Friday, October 9, 2009

This Day in Revolutionary War History (2nd Patriot Naval Fiasco, at Savannah)


October 9, 1779—Only two months after native-born Americans launched the disastrous Penobscot Expedition in the North, Southern patriot leaders looked to the French navy to break British sea supremacy over the colonies.


But the same ills that beset the earlier operation—notably, slowness on the naval side and lack of cooperation all around—doomed this attempt to defeat the British, as an American attempt to lift the siege of Savannah foundered.

This was the first time French regular army units fought beside Americans, but it’s unlikely this was the kind of result that Louis XVI had in mind when he committed to an alliance with the colonists two years before.

The British saw the seaport of Savannah as key to their “Southern strategy,” believing that they could capitalize on loyalists in the hinterlands. They had seized Savannah the prior December. The Americans wanted it back, badly.

French Admiral Valery D’Estaing had aborted an assault on Newport already and had come in for some flack for it. Then, in September 1779, he decided to bring to bear 33 warships, 100 transports, and more than 4,000 troops on the Savannah River, demanding the surrender of the British troops there.

The British commander, Augustine Prevost, didn’t budge. Lt. Col. John Maitland had just led an amazing forced march through the marshs and swamps—and, more important, under the nose of the French blockade—so Prevost could muster more troops behind his effort than at the beginning of D’Estaing’s campaign, when the Frenchman could have practically waltzed into the seaport.

Instead of thinking about surrendering, then, the British set about strengthening fortifications. When D’Estaing and the American general in charge of the land operation, Benjamin Lincoln, awoke to the danger, they faced a nearly impregnable enemy.

Deciding they could not lose what they set out for, they ordered an early-morning assault on Spring Hill on October 9. It was a disaster—the bloodiest single hour of fighting in the whole war for the Americans. While the British lost only 55 dead or wounded, the Americans and their allies suffered casualties of 1,000 from their original assault force of 5,000.

As grievous was the psychological blow this dealt the colonists. A bayonet charge drove the Americans and their allies back from the ramparts, forcing them into a ditch below that soon filled with bodies.

Grapeshot victims were scattered on the field for 100 yards beyond. At the sight of them, John Laurens—a valued aide to General George Washington and friend of Alexander Hamilton’s— threw down his sword in disgust.

The Americans were revolted by the presumptuousness of D’Estaing. The admiral, in turn, couldn’t conceal his disdain for his new allies, especially how badly trained and badly clothed the troops were.

Instead of ratcheting down the war effort, as the British Parliament had been heatedly debating, Prevost’s success at Savannah encouraged them to stay the course. Or, at least, continue to do so until General Nathanael Greene led his own hit-fight-and-run campaign in the Carolinas the next year, slowly draining redcoat strength.

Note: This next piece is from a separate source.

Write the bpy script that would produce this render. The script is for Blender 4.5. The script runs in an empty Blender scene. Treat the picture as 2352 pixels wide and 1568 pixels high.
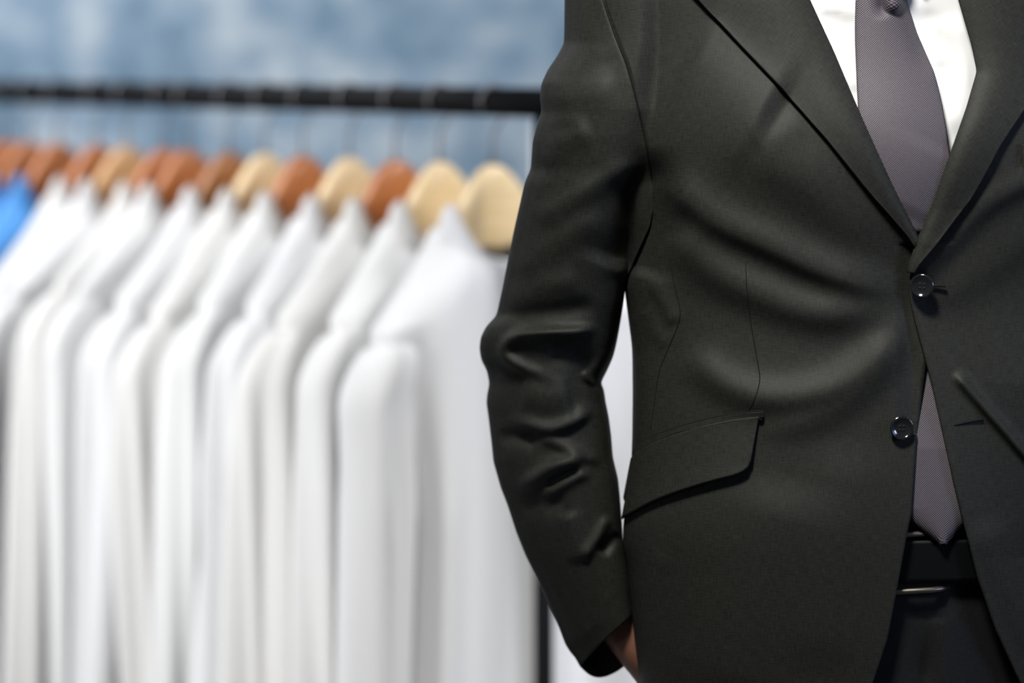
import bpy, bmesh, math, random
import numpy as np
from mathutils import Vector, Matrix

# ------------------------------------------------------------------ camera
F, HX, HY, ZC = 5600.0, 1176.0, 140.0, 1.42      # focal length in px, principal column, horizon row, eye height
sc = bpy.context.scene
C = sc.collection
cam_d = bpy.data.cameras.new('camera')
cam = bpy.data.objects.new('camera', cam_d); C.objects.link(cam)
cam.location = (0, 0, ZC); cam.rotation_euler = (math.pi/2, 0, 0)
cam_d.sensor_width = 36; cam_d.lens = F/2352*36; cam_d.shift_y = -(784-HY)/2352
cam_d.dof.use_dof = True; cam_d.dof.focus_distance = 2.005; cam_d.dof.aperture_fstop = 2.05
cam_d.clip_start = 0.05
sc.camera = cam
# ------------------------------------------------------------------ world, lamps, exposure
wd = bpy.data.worlds.new('world'); sc.world = wd; wd.use_nodes = True
wd.node_tree.nodes['Background'].inputs[0].default_value = (0.85, 0.92, 1, 1)
wd.node_tree.nodes['Background'].inputs[1].default_value = 0.06
def area(name, loc, target, size, power, col=(1, 1, 1), sy=None, spread=None):
    l = bpy.data.lights.new(name, 'AREA'); l.energy = power; l.color = col
    l.size = size
    if sy: l.shape = 'RECTANGLE'; l.size_y = sy
    if spread: l.spread = math.radians(spread)
    o = bpy.data.objects.new(name, l); C.objects.link(o); o.location = loc
    o.rotation_euler = (Vector(target)-Vector(loc)).to_track_quat('-Z', 'Y').to_euler()
    return o
area('key_softbox', (-0.12, 1.10, 2.55), (0.30, 2.03, 1.22), 0.28, 4.75, (1, 0.985, 0.93), spread=48)
area('blue_fill_softbox', (1.9, 0.9, 1.5), (0.40, 2.0, 1.2), 0.6, 1.3, (0.50, 0.62, 1), spread=50)
area('rack_softbox', (-2.2, 0.9, 1.35), (-0.45, 3.15, 1.0), 0.9, 5.9, (1, 1, 1), spread=42)
area('wall_softbox', (-1.6, 3.6, 2.65), (-0.4, 5.0, 1.5), 1.4, 60, (1, 1, 1))
area('added_shirt_front_fill', (1.35, 2.45, 2.3), (0.25, 3.10, 0.70), 0.7, 8, (1, 1, 1), spread=70)  # added fill that brightens the shirt fronts and divider, not a known lamp
sc.view_settings.view_transform = 'Standard'
sc.view_settings.look = 'None'
sc.view_settings.exposure = 0.0
sc.view_settings.gamma = 1.0
sc.view_settings.use_curve_mapping = False

PI = math.pi
def W(px, py, d):
    return Vector(((px-HX)/F*d, d, ZC-(py-HY)/F*d))
def Wn(px, py, d):
    px, py, d = np.broadcast_arrays(np.asarray(px, float), np.asarray(py, float), np.asarray(d, float))
    return np.stack([(px-HX)/F*d, d, ZC-(py-HY)/F*d], -1)
def ip(x, pts):
    pts = sorted(pts)
    return np.interp(x, [p[0] for p in pts], [p[1] for p in pts])
def sm(x, pts, r=14):
    """piecewise linear, softened"""
    x = np.asarray(x, float)
    return sum(ip(x+k*r, pts)*w for k, w in ((-2, .1), (-1, .2), (0, .4), (1, .2), (2, .1)))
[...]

In this type of catastrophe, one looks around for some kind of silver lining. It must have been hard to find at the time, but nowadays, reviewing our history as what President Kennedy called “a nation of immigrants,” it’s easy to see that the battle represented a constellation of foreign talent who came to the United States believing in its possibilities for freedom—and willing to shed their own blood for it.


Ancestors of people represented by several countries fought on the American side at the Battle of Savannah: France, Haiti, Scotland, Poland, Sweden, Ireland, and Germany.

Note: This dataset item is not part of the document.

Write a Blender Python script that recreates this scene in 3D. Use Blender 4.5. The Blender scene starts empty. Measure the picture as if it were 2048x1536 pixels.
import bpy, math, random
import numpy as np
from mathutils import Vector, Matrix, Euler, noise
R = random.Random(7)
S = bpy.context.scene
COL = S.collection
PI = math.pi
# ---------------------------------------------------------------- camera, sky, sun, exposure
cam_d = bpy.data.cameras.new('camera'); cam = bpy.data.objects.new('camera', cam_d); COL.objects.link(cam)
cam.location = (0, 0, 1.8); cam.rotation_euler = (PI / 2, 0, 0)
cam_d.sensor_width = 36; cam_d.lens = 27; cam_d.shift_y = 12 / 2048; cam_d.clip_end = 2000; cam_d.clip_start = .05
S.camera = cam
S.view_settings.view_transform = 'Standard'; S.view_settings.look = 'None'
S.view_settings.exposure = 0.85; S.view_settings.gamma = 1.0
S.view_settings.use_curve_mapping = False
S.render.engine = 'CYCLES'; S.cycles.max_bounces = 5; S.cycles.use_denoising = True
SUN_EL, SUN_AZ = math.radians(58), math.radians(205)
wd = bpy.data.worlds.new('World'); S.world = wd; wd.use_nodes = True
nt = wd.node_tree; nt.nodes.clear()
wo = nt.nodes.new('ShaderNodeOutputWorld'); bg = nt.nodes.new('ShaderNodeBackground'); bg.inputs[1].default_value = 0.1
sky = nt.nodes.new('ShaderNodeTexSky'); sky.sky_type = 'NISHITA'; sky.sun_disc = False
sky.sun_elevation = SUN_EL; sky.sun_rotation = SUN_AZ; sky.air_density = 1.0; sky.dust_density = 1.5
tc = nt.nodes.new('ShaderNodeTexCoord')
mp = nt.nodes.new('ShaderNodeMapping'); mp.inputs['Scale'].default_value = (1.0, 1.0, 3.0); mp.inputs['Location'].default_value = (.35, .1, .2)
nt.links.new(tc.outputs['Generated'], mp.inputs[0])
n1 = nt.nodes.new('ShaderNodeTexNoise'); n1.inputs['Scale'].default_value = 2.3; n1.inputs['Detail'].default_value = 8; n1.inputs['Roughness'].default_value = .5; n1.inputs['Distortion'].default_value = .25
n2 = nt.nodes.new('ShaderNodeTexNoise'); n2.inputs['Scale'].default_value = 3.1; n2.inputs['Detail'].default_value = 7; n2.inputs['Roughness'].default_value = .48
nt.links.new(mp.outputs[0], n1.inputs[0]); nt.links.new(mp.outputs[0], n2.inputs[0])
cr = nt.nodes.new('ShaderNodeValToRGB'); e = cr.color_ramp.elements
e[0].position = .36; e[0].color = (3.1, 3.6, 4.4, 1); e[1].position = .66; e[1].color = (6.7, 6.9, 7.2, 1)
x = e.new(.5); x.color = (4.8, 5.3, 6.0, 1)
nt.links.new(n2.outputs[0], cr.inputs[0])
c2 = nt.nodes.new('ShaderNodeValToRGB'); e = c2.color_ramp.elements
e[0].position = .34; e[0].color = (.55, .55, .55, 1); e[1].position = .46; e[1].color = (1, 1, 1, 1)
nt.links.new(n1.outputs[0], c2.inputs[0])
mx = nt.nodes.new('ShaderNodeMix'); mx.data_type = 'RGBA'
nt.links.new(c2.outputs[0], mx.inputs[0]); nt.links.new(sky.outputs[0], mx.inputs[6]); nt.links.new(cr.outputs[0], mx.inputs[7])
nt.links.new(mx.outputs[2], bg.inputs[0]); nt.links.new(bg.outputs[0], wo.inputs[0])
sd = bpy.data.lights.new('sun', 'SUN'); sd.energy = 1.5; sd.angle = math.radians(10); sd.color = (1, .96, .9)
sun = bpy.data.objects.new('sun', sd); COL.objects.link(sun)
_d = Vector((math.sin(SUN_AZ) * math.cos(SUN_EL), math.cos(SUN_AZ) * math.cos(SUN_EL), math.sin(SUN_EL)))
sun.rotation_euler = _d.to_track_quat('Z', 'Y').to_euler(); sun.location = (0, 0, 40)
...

Among the foreign soldiers who took a prominent part in the battle:

* Count Casimir Pulaski, often considered the founder of the U.S. cavalry, mortally wounded when he tried to lead 200 cavalrymen between two British redoubts.


*Major Pierre Charles L’Enfant, future architect of the city of Washington, one of the first Frenchmen to volunteer for the war effort, had tried unsuccessfully, the day before the Continental assault, to set fire to the British abatis, a barrier of sharpened tree limbs designed to slow attackers. During the assault, he was one of the last surviving soldiers recovered from the big ditch of bodies during the fruitless assault on the British fortifications. In later years, he would require laudanum to control his terrible pain.

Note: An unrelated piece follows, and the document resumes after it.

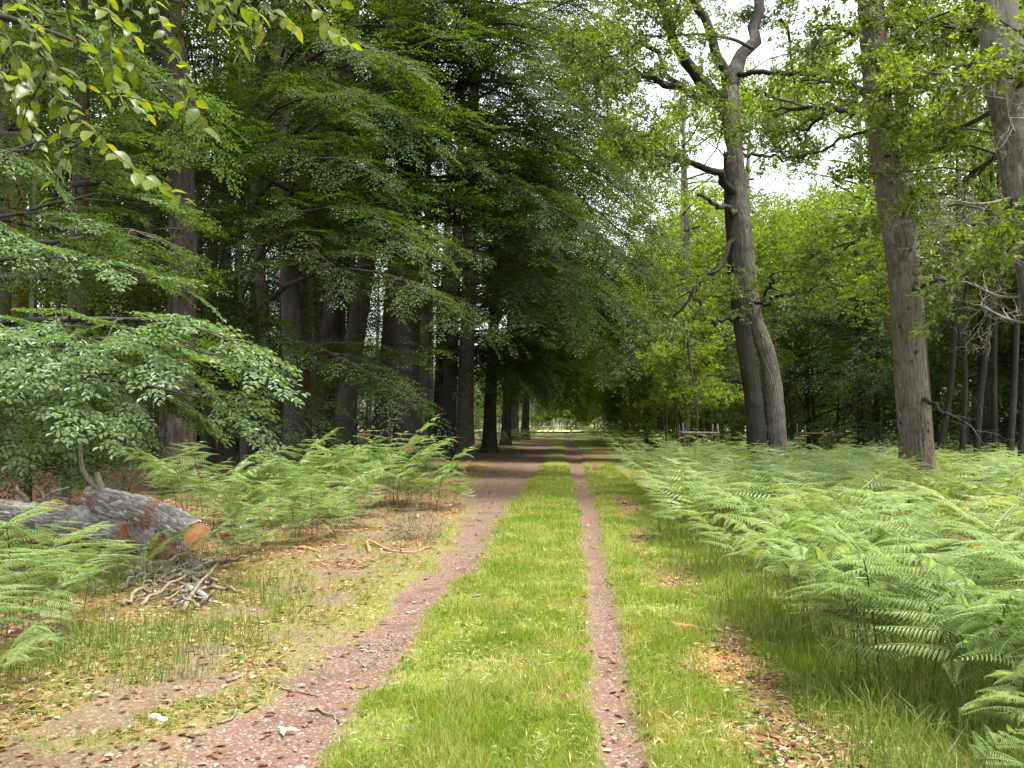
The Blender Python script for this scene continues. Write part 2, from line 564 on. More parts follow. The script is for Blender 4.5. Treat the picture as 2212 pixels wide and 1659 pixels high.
def masks(x, y):
    w = (fbm(x * 2.2, y * 1.1, 3) - .5) * .32 * np.clip(y / 10, .8, 2.5)
    w2 = (fbm(x * 7, y * 4, 8) - .5) * .16
    xl = x + w + w2
    xr = x + w * .35 + w2 * .6
    soft = .05 + .004 * y
    wl = (fbm(x * 1.1, y * .7, 61) - .5) * .5 + (fbm(x * 5, y * 4, 62) - .5) * .35
    dl = band(xl + wl * sstep(-1.25, -1.7, x), np.interp(y, TL[:, 0], TL[:, 1]), np.interp(y, TL[:, 0], TL[:, 2]), soft * 1.5)
    dr = band(xr, np.interp(y, TR[:, 0], TR[:, 1]), np.interp(y, TR[:, 0], TR[:, 2]), soft)
    cross = band(y + w * 6, 43, 52, 3) * band(x, -6, 2.6, .8)  # band of shade across the track, laid into the dirt mask as colour
    dirt = np.maximum(np.maximum(dl, dr), cross * .45)
    # brown leaf litter left of the path and under the trees; thin patches on the right verge
    left = sstep(-1.4, -2.0, xl)
    patch = band(xl, -3.0, -1.7, .35) * sstep(.44, .6, fbm(x * 2.4, y * 1.5, 77)) * .85 * (1 - sstep(22, 30, y))
    dirt = np.maximum(dirt, patch)
    lit = left * (.72 + .28 * sstep(5.5, 14, y + w * 3)) * (.45 + .85 * fbm(x * 1.7, y * 1.3, 21))
    lit = np.maximum(lit, sstep(-4.5, -7, x + 3 * w))
    rp = band(xr, .95, 1.5, .18) * sstep(.42, .62, fbm(x * 1.2, y * .55, 31))
    lit = np.maximum(lit, rp * .9)
    lit = np.maximum(lit, band(x + w, .9, 1.6, .2) * band(y, 3.6, 4.9, .35) * .9)
    lit = np.maximum(lit, sstep(1.8, 2.6, x + w) * .55 * (1 - sstep(55, 75, y)))
    far = sstep(60, 80, y)
    lit = np.clip(lit * (1 - far * .8 * (1 - sstep(-5, -9, x))), 0, 1) * (1 - dirt)
    dirt = dirt * (1 - .5 * sstep(.55, .75, fbm(x * 3, y * 2, 66)) * sstep(-1.2, -1.6, xl))
    return dirt, np.clip(lit, 0, 1)


def zg(x, y):
    x, y = np.asarray(x, float), np.asarray(y, float)
    z = .10 * (fbm(x * .35, y * .35, 2) - .5) * sstep(1.2, 3.5, np.abs(x + .6)) + .03 * (fbm(x * 1.6, y * 1.6, 4) - .5)
    l0, l1 = np.interp(y, TL[:, 0], TL[:, 1]), np.interp(y, TL[:, 0], TL[:, 2])
    r0, r1 = np.interp(y, TR[:, 0], TR[:, 1]), np.interp(y, TR[:, 0], TR[:, 2])
    z -= .045 * band(x, l0, l1, .2) + .06 * band(x, r0, r1, .08)
    return z


def gz(x, y): return float(zg(x, y))


def axis(lo, hi, near0, near1, d):
    a = list(np.arange(near0, near1, d))
    s, x = d, near1
    while x < hi:
        a.append(x)
        s *= 1.12
        x += s
    a.append(hi)
    s, x = d * 1.12, near0 - d
    b = []
    while x > lo:
        b.append(x)
        s *= 1.12
        x -= s
    b.append(lo)
    return np.array(b[::-1] + a)


gx = axis(-900, 900, -4.0, 2.6, .06)
gy = axis(-300, 1200, 3.4, 11, .07)
XX, YY = np.meshgrid(gx, gy)
md, ml = masks(XX, YY)
GV = np.stack([XX, YY, zg(XX, YY) + .012 * (fbm(XX * 9, YY * 9, 6) - .5)], -1).reshape(-1, 3)
ny, nx = XX.shape
ii, jj = np.meshgrid(np.arange(ny - 1), np.arange(nx - 1), indexing='ij')
GQ = np.stack([ii * nx + jj, ii * nx + jj + 1, (ii + 1) * nx + jj + 1, (ii + 1) * nx + jj], -1).reshape(-1, 4)
saw = sstep(.42, .62, np.exp(-(((XX - 1.04) / .30) ** 2 + ((YY - 6.05) / .5) ** 2) * .9) * .75 + .75 * (fbm(XX * 9, YY * 7, 12) - .42)).ravel() * .85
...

* Count Arthur Dillon, an Irish expatriate, led a regiment that included Irish soldiers serving the King of France. (Fifteen years later, he would be executed during the Reign of Terror.)


* Curt von Stedingk, a dashing Swedish baron well-known around the courts of Gustavus III, Louis XVI and Catherine the Great, led another French column, and was wounded in the left leg during the assault.


* Henri Christophe, a 12-year-old West African slave, is believed to have served as a drummer boy in the French contingent. Nearly a quarter century later, he became one of the leaders of the Haitian Revolution, then, in 1811, became King of Haiti.